Carl Norac, la candeur dévoilée
Fatigué des éclats et des éclatements formels, las des poèmes qui portent l'ontologie en étendard et font de l'être une antienne agaçante, rendue futile par l'excès de sa présence ; repu, déçu de tous les -ismes, vous parcourez un livre de poésies à seule fin d'y trouver un monde reconnaissable, où s'installer d'emblée, où jouir d'une structure attendue, rassurante, de la construction d'une phrase ou du choix d'une métaphore. « Là tout n'est qu'ordre... ». Prenez, par exemple, Dimanche aux Hespérides de Carl Norac, feuilletez-le, examinez-en la table des matières, lisez-en, ici ou là, un passage. Trois ensembles de quatorze textes chacun confèrent à l'ouvrage l'équilibre serein d'une journée, au cœur de laquelle prend place — entre Matins calmes et Soirs précieux — une promenade dans un jardin fabuleux : « La patience se tenait au frais, à l'entrée du jardin, parmi les sortilèges. » Vous êtes en terrain de connaissance ; quelques mots rares, quelques tours précieux — mais point trop —, et l'une ou l'autre référence suffisent à vous flatter, lecteur, sans vous perturber. Puis, dessillez-vous les yeux, lisez vraiment : sous la belle couverture crème des Editions de la Différence, cette quarantaine de poèmes en prose figurent autant de petites bombes textuelles. Jouant son rôle dans l'économie du recueil, le poème est un objet dont les contours, de l'attaque à la clausule, se dessinent avec une extrême précision.
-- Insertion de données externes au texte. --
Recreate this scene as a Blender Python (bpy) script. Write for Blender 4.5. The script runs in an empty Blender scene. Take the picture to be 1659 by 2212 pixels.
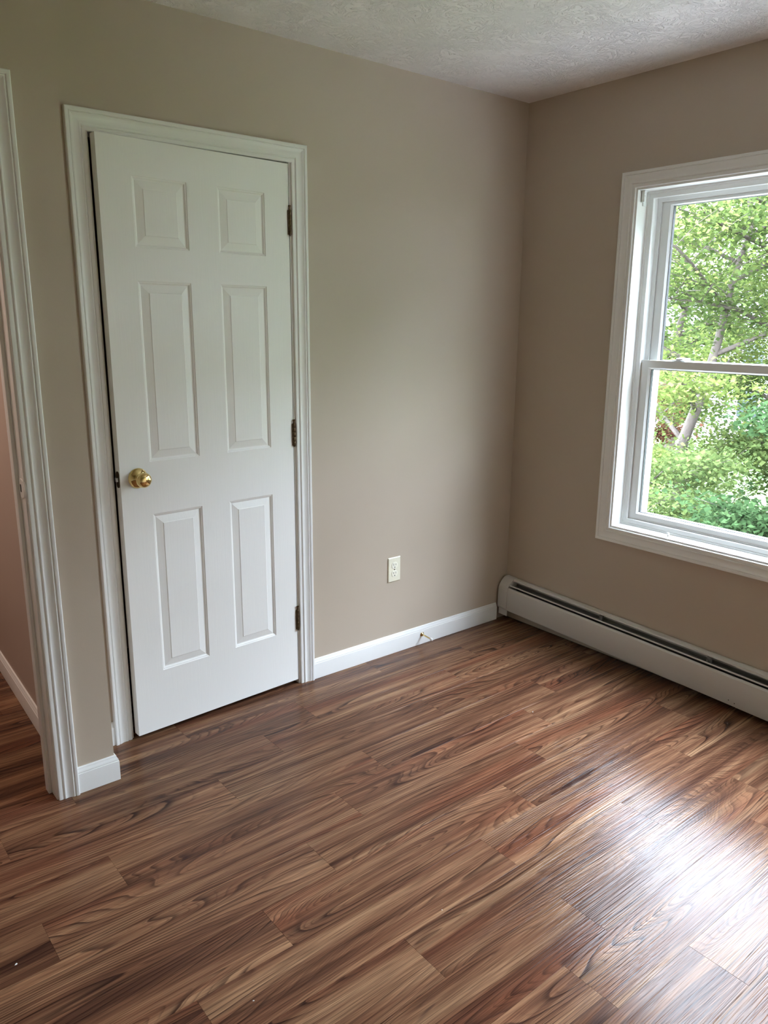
import bpy, bmesh, math, random
import numpy as np
from mathutils import Matrix, Vector

C = bpy.context.scene.collection
S = bpy.context.scene

# ------------------------------------------------------------------ camera
cam_data = bpy.data.cameras.new('camera')
cam = bpy.data.objects.new('camera', cam_data)
C.objects.link(cam)
yaw, pitch, roll = -0.6807, -0.2407, 0.0076
right = Vector((math.cos(yaw), math.sin(yaw), 0))
fwd = Vector((-math.sin(yaw) * math.cos(pitch), math.cos(yaw) * math.cos(pitch), math.sin(pitch)))
up = right.cross(fwd)
r2 = right * math.cos(roll) + up * math.sin(roll)
u2 = -right * math.sin(roll) + up * math.cos(roll)
mw = Matrix.Identity(4)
for i in range(3):
    mw[i][0], mw[i][1], mw[i][2] = r2[i], u2[i], -fwd[i]
mw.translation = Vector((-2.9134, -2.5801, 1.4968))
cam.matrix_world = mw
cam_data.sensor_fit = 'HORIZONTAL'
cam_data.sensor_width = 36.0
cam_data.lens = 1675.5 / 1659 * 36
cam_data.clip_start = 0.02
cam_data.clip_end = 300
S.camera = cam

# ------------------------------------------------------------------ sky, lights, exposure
SKY = 64.0      # zenith radiance of the overcast sky
w = bpy.data.worlds.new('overcast_sky')
S.world = w
w.use_nodes = True
bg = w.node_tree.nodes['Background']
bg.inputs[0].default_value = (0.80, 0.905, 1.09, 1)
# overcast sky, brighter towards the zenith
_nt = w.node_tree
_tc = _nt.nodes.new('ShaderNodeTexCoord'); _sx = _nt.nodes.new('ShaderNodeSeparateXYZ')
_nt.links.new(_tc.outputs['Generated'], _sx.inputs[0])
_mr = _nt.nodes.new('ShaderNodeMapRange')
_mr.inputs['From Min'].default_value = 0.0; _mr.inputs['From Max'].default_value = 1.0
_mr.inputs['To Min'].default_value = SKY * 0.45; _mr.inputs['To Max'].default_value = SKY
_nt.links.new(_sx.outputs[2], _mr.inputs[0]); _nt.links.new(_mr.outputs[0], bg.inputs[1])

def area_light(name, loc, rot, sx, sy, power, color, portal=False):
    l = bpy.data.lights.new(name, 'AREA')
    l.shape = 'RECTANGLE'; l.size = sx; l.size_y = sy
    l.energy = power; l.color = color
    o = bpy.data.objects.new(name, l); C.objects.link(o)
    o.location = loc; o.rotation_euler = rot
    if portal:
        l.cycles.is_portal = True
    return o
# sampling portal in the window opening (emits nothing itself)
area_light('window_portal', (0.19, -1.1735, 1.3195), (0, math.radians(90), 0), 1.46, 1.16, 1.0, (1, 1, 1), True)
area_light('window_portal_twin', (0.19, -2.72, 1.3195), (0, math.radians(90), 0), 1.46, 1.42, 1.0, (1, 1, 1), True)  # portal for the added, unseen window
# unseen fill light added under the hall ceiling to brighten the hall
area_light('hall_lamp', (-2.95, 0.8, 2.38), (0, 0, 0), 0.3, 0.3, 19.0, (1.0, 0.80, 0.70))

S.view_settings.view_transform = 'Standard'
S.view_settings.look = 'None'
S.view_settings.gamma = 1.0
S.view_settings.use_curve_mapping = False
S.view_settings.exposure = 0.0
S.cycles.use_denoising = True
try:
    S.cycles.denoiser = 'OPENIMAGEDENOISE'
except Exception:
    pass
S.cycles.max_bounces = 12
S.cycles.diffuse_bounces = 8
S.cycles.glossy_bounces = 5
S.cycles.transmission_bounces = 6
S.cycles.transparent_max_bounces = 24
S.cycles.sample_clamp_indirect = 8.0
S.cycles.caustics_reflective = False
S.cycles.caustics_refractive = False

# ------------------------------------------------------------------ helpers
def link(o, parent=None):
    C.objects.link(o)
    if parent is not None:
        o.parent = parent
    return o

def mobj(name, verts, faces, mat, parent=None, smooth=False, kind=None, bevel=0.0, sharp=35):
    me = bpy.data.meshes.new(name)
    me.from_pydata([tuple(v) for v in verts], [], [tuple(f) for f in faces])
    bm = bmesh.new(); bm.from_mesh(me)
    bmesh.ops.recalc_face_normals(bm, faces=bm.faces)
    if bevel > 0:
        bmesh.ops.bevel(bm, geom=list(bm.edges), offset=bevel, segments=2, profile=0.6, affect='EDGES', clamp_overlap=True)
    bm.to_mesh(me); bm.free()
    if smooth:
        me.polygons.foreach_set('use_smooth', [True] * len(me.polygons))
        if sharp:
            try:
                me.set_sharp_from_angle(angle=math.radians(sharp))
            except Exception:
                pass
    me.materials.append(mat)
    o = bpy.data.objects.new(name, me)
    if kind:
        o['kind'] = kind
    return link(o, parent)

BF = [(0, 3, 2, 1), (4, 5, 6, 7), (0, 1, 5, 4), (1, 2, 6, 5), (2, 3, 7, 6), (3, 0, 4, 7)]
def bv(x0, x1, y0, y1, z0, z1):
    return [(x0, y0, z0), (x1, y0, z0), (x1, y1, z0), (x0, y1, z0), (x0, y0, z1), (x1, y0, z1), (x1, y1, z1), (x0, y1, z1)]
def boxes(name, bl, mat, parent=None, kind=None, bevel=0.0):
    V, F = [], []
    for b in bl:
        n = len(V)
        V += bv(*b); F += [tuple(i + n for i in f) for f in BF]
    return mobj(name, V, F, mat, parent, kind=kind, bevel=bevel, smooth=bevel > 0)

def empty(name, loc=(0, 0, 0), kind=None, label=None, cat=None, group=None):
    o = bpy.data.objects.new(name, None)
    C.objects.link(o); o.location = loc
    o.empty_display_size = 0.05
    return tag(o, label, cat, group, kind)
def tag(o, label=None, cat=None, group=None, kind=None):
    if kind: o['kind'] = kind
    if label: o['label'] = label
    if cat: o['category'] = cat
    if group: o['group'] = group
    return o

def sweep(name, path, prof, to3d, mat, parent=None, closed=False, side=1, kind=None, smooth=True, sharp=28):
    """path: 2D corner points; prof: (t outwards, h proud) closed loop; mitred corners.
    side=1: outwards is left of travel."""
    n = len(path); V = []; F = []
    P = [Vector(p) for p in path]
    for i in range(n):
        if closed or 0 < i < n - 1:
            a = (P[i] - P[i - 1]).normalized(); b = (P[(i + 1) % n] - P[i]).normalized()
        elif i == 0:
            a = b = (P[1] - P[0]).normalized()
        else:
            a = b = (P[-1] - P[-2]).normalized()
        na = Vector((-a.y, a.x)) * side; nb = Vector((-b.y, b.x)) * side
        m = (na + nb); m = m / (m.dot(na)) if m.length > 1e-6 else na
        for t, h in prof:
            q = P[i] + m * t
            V.append(to3d(q.x, q.y, h))
    k = len(prof)
    segs = n if closed else n - 1
    for i in range(segs):
        a, b = i * k, ((i + 1) % n) * k
        for j in range(k):
            F.append((a + j, a + (j + 1) % k, b + (j + 1) % k, b + j))
    if not closed:
        F.append(tuple(range(k))); F.append(tuple(range((n - 1) * k, n * k)))
    return mobj(name, V, F, mat, parent, smooth=smooth, kind=kind, sharp=sharp)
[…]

C'est aussi de la chair qui gonfle, de la pulpe qui mûrit, surit, pourrit. Car écrire {'Archéologie du poème revient surtout, pour Carl Norac, à pratiquer subtilement l'autopsie d'un genre — et, de la tendresse à la cruauté, c'est l'ironie qui guide son scalpel : (...) De mécanismes en humeurs, de sables en résines, je pouvais rejoindre le vide d'expression où l'invention se joue. J'y ai trouvé sous la peau première, sous le souffle anthume, la création. C'était un beau cadavre.
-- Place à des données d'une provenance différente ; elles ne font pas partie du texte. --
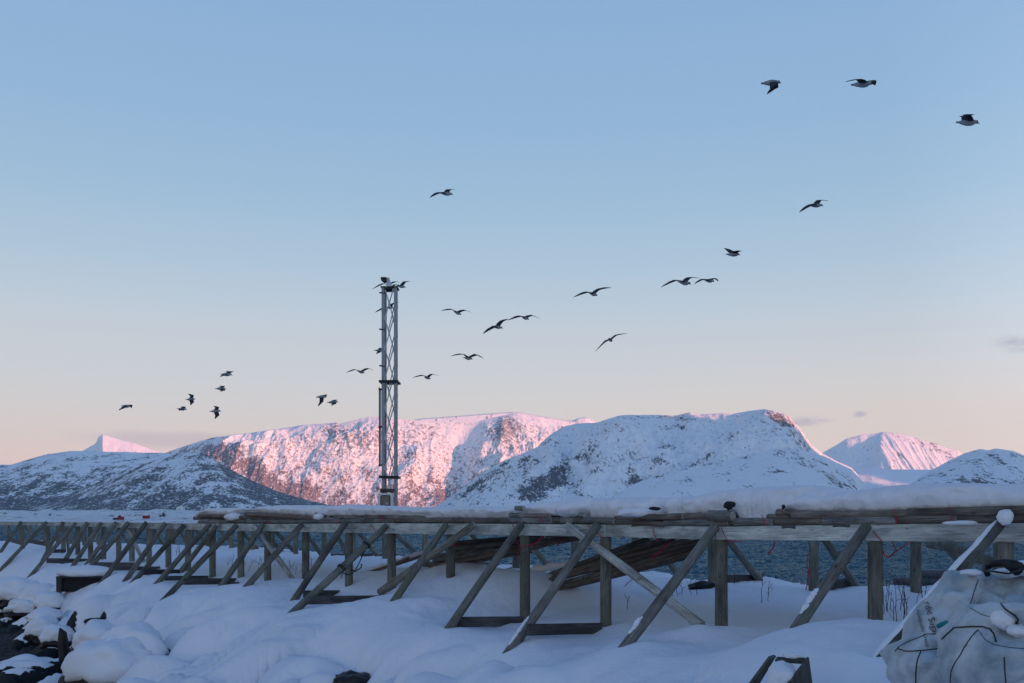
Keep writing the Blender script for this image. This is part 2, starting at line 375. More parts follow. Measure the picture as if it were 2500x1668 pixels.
# ------------------------------------------------------------------ mountains
def mountain(name, ridge, Yf, Yr, Yb, power=1.1, amp=40.0, gully=60.0, wl=(420, 900), veg=None, rockf=None, bowl=None,
             nx=900, ny=220, seed=1, ridge_amp=1.2, ts=0.05, pxr=None, zf=-3.0, nyb=30, tmax=0.86, bump=7.0, tree=(0.026, 0.030, 0.042)):
    rp = np.array(ridge, float)
    p0, p1 = pxr or (rp[0, 0], rp[-1, 0])
    px = np.linspace(p0, p1, nx); yr = np.interp(px, rp[:, 0], rp[:, 1])
    yr = yr + ridge_amp * fbm(px / 22.0, px * 0 + seed * 3.3, 5, seed, 0.6) * 2
    u = (px - CX) / F
    zr = EYE + (HY - yr) / F * Yr
    t = np.linspace(0, 1, ny)[:, None]
    Y = Yf + (Yr - Yf) * t + 0 * u[None]
    X = u[None] * Y
    z = zf + (zr[None] - zf) * t ** power
    msk = np.clip(4 * t * (1 - t), 0, 1) * np.clip((zr[None] - zf) / 150.0, 0.05, 1.0)
    # relief: down-slope gullies + fractal roughness
    wx = X + 60 * fbm(X / 300, Y / 300, 3, seed + 9)
    g1 = fbm(wx / wl[0], Y / (wl[1] * 2.2), 5, seed, 0.55, ridged=True)
    f1 = fbm(X / 260, Y / 260, 6, seed + 4, 0.55)
    z = z + msk * (gully * (g1 - 0.45) + amp * f1)
    if bowl is not None:
        bp = np.array(bowl, float); z = z + msk * np.interp(px, bp[:, 0], bp[:, 1])[None]
    # keep every point of the face below the line of sight to the ridge
    v = (z - EYE) / Y; vmax = ((zr - EYE) / Yr)[None] * (0.985 + 0.015 * t)
    z = np.where(v > vmax, EYE + vmax * Y, z)
    tb = np.linspace(0, 1, nyb)[1:, None]
    Y2 = Yr + (Yb - Yr) * tb + 0 * u[None]; X2 = u[None] * Yr * (1 + (Yb - Yr) / Yr * tb)
    z2 = zf + (zr[None] - zf) * (1 - tb ** 1.3) + 20 * fbm(X2 / 300, Y2 / 300, 3, seed + 2) * tb * (1 - tb) * 3
    z2 = np.minimum(z2, EYE + ((zr - EYE) / Yr)[None] * 0.97 * Y2 + 0)
    P = np.stack([np.vstack([X, X2]), np.vstack([Y, Y2]), np.vstack([z, z2])], -1)
    # slope for bare rock
    gz = np.gradient(P[..., 2], axis=1) / np.maximum(np.abs(np.gradient(P[..., 0], axis=1)), .1)
    gy = np.gradient(P[..., 2], axis=0) / np.maximum(np.abs(np.gradient(P[..., 1], axis=0)), .1)
    slope = np.sqrt(gz ** 2 + gy ** 2)
    PX = np.vstack([px[None] + 0 * Y, px[None] + 0 * Y2]); YY = HY - (P[..., 2] - EYE) / P[..., 1] * F
    T = np.vstack([t + 0 * u[None], 1 + tb + 0 * u[None]])
    vegv = veg(PX, YY, T, P) if veg else np.zeros_like(T)
    rk = rockf(PX, YY, T, P, slope) if rockf else sstep(0.5, 1.1, slope) * 0.8
    return grid_mesh(name, P, mountain_mat(name + '_surface', ts, tmax, bump, tree), kind='structure', attrs={'veg': vegv, 'rock': rk})
def gb(PX, YY, cx, cy, sx, sy, ang=0):
    a = R(ang); dx = PX - cx; dy = YY - cy
    p = dx * math.cos(a) + dy * math.sin(a); q = -dx * math.sin(a) + dy * math.cos(a)
    return np.exp(-(p / sx) ** 2 - (q / sy) ** 2)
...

Qu'on ne se leurre pas cependant : l'auteur n'est pas la dupe de ses propres jeux, et il ne fait pas d'une prévention contre le lyrisme le leitmotiv facile de textes que marquerait l'esprit de système. Avec beaucoup d'habileté, il affiche son éloquence et la brise légèrement, y glisse certaine faille. Dans la section centrale du Dimanche aux Hespérides, en particulier, la densité et la richesse métaphorique des poèmes font de cette promenade une ample illumination. Le poète a soin, toutefois, de lester toute « ponctuation d'étincelles », qui d'un sourire, qui des parcelles d'un corps à toucher, à palper :
Tu portais, ce matin-là, un cœur d'herbe humide, découpé en dés d'argiles et de mûres, une voix d'orme, des seins de charmilles douces, noix de cajou ajournant les pôles, les aréoles un peu gonflées. Surtout, tu portais, ce matin-là, ton pubis du dimanche.
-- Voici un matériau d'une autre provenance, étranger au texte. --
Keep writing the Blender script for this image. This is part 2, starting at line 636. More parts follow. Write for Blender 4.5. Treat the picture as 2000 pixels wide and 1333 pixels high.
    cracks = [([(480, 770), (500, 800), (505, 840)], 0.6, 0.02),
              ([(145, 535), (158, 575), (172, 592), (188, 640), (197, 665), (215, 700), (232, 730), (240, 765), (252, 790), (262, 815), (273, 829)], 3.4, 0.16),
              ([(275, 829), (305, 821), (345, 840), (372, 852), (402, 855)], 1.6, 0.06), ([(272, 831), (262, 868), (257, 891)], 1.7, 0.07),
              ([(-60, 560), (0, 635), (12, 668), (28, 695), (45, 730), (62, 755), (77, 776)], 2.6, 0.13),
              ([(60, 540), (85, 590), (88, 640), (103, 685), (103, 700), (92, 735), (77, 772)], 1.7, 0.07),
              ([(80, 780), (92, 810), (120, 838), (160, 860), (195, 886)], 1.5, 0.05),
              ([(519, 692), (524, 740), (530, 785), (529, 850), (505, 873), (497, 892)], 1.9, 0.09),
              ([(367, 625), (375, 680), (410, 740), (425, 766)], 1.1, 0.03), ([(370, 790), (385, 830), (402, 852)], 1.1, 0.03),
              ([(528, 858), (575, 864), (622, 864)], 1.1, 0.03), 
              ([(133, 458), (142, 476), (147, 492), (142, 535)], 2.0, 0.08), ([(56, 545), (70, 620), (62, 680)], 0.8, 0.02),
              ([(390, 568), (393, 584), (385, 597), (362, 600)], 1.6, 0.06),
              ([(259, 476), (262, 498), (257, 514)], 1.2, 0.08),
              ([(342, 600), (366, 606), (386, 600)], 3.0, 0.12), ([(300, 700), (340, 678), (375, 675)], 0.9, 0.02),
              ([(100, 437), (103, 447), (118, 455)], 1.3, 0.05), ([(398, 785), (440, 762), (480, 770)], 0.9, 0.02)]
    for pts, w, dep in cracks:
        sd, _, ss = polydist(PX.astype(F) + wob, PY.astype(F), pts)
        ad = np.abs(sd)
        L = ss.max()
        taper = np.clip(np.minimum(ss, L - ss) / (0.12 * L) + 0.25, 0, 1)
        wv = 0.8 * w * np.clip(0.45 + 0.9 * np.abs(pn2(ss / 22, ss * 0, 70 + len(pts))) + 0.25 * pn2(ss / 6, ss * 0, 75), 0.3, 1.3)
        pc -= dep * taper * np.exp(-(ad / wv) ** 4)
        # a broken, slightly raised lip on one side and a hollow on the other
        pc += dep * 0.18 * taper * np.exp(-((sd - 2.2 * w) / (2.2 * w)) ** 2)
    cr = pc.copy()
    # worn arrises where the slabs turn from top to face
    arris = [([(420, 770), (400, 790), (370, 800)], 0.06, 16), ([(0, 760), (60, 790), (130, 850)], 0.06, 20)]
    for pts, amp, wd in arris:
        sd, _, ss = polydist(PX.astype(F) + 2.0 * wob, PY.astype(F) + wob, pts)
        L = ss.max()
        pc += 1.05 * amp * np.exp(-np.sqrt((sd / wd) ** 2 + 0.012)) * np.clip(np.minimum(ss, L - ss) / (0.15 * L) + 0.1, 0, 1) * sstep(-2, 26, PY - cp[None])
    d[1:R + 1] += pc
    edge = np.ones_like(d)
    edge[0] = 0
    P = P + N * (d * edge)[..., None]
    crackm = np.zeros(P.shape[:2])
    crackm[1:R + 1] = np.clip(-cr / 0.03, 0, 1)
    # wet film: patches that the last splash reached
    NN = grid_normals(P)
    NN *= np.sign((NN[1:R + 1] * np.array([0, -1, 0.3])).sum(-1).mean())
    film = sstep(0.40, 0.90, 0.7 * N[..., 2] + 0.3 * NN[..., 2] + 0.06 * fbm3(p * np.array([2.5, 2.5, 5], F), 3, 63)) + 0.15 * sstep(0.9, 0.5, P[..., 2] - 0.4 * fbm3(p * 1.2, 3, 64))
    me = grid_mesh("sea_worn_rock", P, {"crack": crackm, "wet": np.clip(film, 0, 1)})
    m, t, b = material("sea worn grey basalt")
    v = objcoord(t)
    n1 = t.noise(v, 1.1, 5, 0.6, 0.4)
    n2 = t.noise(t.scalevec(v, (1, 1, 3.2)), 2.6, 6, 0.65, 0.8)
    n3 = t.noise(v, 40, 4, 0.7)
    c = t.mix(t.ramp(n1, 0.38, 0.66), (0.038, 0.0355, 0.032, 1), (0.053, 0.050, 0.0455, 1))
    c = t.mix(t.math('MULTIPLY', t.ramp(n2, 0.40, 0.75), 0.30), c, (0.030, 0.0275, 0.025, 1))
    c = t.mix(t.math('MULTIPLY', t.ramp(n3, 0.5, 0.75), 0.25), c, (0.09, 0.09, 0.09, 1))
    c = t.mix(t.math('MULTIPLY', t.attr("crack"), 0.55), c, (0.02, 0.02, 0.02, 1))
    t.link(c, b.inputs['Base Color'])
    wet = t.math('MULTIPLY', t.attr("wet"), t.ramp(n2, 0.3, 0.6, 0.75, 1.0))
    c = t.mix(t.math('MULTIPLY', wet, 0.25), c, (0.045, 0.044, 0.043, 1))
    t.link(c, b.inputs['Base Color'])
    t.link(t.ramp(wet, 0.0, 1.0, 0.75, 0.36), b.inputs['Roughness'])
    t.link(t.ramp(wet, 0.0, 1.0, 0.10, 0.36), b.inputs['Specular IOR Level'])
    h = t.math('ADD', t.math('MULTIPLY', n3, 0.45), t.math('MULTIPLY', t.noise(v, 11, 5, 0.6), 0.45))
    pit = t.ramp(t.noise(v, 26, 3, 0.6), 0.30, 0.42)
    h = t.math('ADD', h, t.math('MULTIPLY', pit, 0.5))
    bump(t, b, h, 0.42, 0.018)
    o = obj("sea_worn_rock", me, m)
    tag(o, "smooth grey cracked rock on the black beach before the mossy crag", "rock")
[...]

Il n'est pas une page où le théâtre des sens ne s'emplisse de cette concrétude que négligent trop d'écrivains aujourd'hui. Avec les fleurs et les fruits — la menthe ou les marrons — viennent d'autres fragments d'un désir gourmand : c'est un pied nu, une chemise dégrafée, ou les baisers qui « se dispersent entre la fuite et ce grand rire qui fond dans la bouche des arbres ». Et qui n'aimerait, à son heure, « vaqu(er) à son désordre dans la chevelure des filles » ou monter dans ce « tram ancien rêvant d'ornière » ?
Dans ses courtes proses, la candeur de Carl Norac nous est précieuse, car elle vit de l'attrait de son dévoilement. "Si elle n'exclut rien des écorchures intimes, elle dénigre leur étalement obscène, quand le tragique confine au ridicule. Enfin, elle n'élude pas la plus nécessaire des tentations — celle de se taire :
(...) je suis le fragment d'un plus grand silence. Je le réduis à son vœu. Je parle encore.
Il est temps d'écouter cette voix, avec l'évidence qui la porte.